The World Lied. Millions Died

600 bodies were found when the Soviet soldiers arrived on January 27, 1945. If only they had been the only ones. The 7500 survivors that remained on the site told the terrible tale of how many others there had been and what had become of them. Over time the world learned of the horror. Nearly a million of their people had been executed or exterminated there in Auschwitz, millions more killed in other death camps. When confronted with such sheer evil the cry, “Never Again!” spread around world. Nations through their leaders promised that they would not repeat the mistakes of the past, not remain passive or silent when innocent lives were again threatened or taken.

The world lied. Since 1945 millions of innocent people have died at the hands of ruthless oppressors around the world, their only crime being the color of their skin, their religious faith or their ethnic heritage. The lack of concern or response from outsiders suggesting their lives were of no apparent value to the western world who had promised to protect them from such harm.

The lives lost include-

1.5-2 million Cambodians from 1975-1979 at the hands of Pol Pot and the Khmer Rouge

1-3 million ethnic Igbo people in Nigeria from 1967-1970 from starvation and slaughter

800,000 Tutsi killed in Rwanda within a 3 month period in 1994

200,000-400,000 non-Arab minorities in Darfur, Sudan from 2003-2010

The numbers are still rising in Syria, where the current estimate is 200,000 civilian lives lost, and in ISIS controlled areas of Iraq where Christians are being persecuted and killed for their beliefs.

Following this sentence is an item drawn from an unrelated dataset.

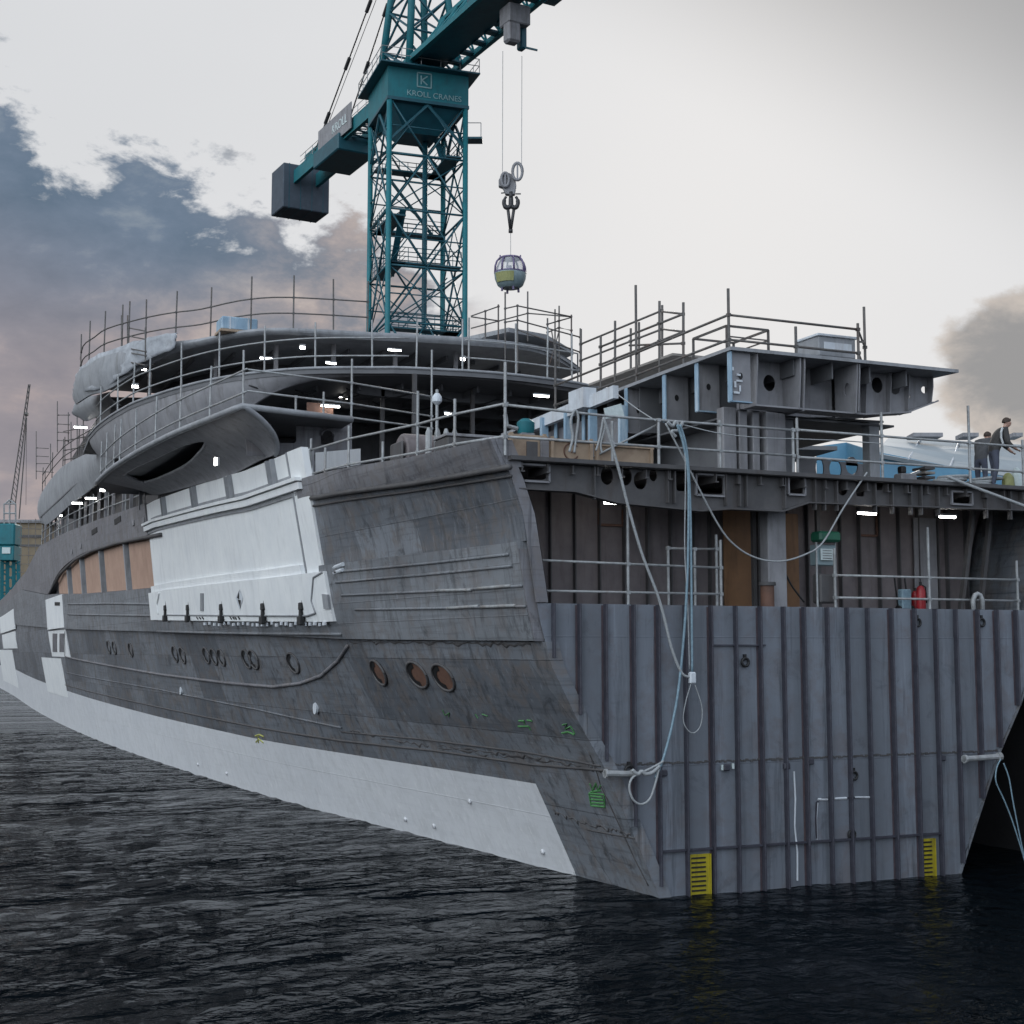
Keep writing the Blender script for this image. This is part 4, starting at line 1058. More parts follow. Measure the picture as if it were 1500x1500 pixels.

How could it be that a world so horrified by the Holocaust could turn a blind eye to the suffering and persecution of so many?

There is only one possible answer. Human life is not as valuable to society as we proclaim, particularly when those lives are far away. When it comes to human life, it seems that the responses we are most comfortable with are the safe ones such as marches and hashtags and the lives we care about are the ones closest to home.

Which means that “Never Again” has become little more than a slogan.

-          Bart

The post is written in honor of Holocaust Remembrance Day, which occurs on the Anniversary of the Liberation of Auschwitz on January 27, 1945.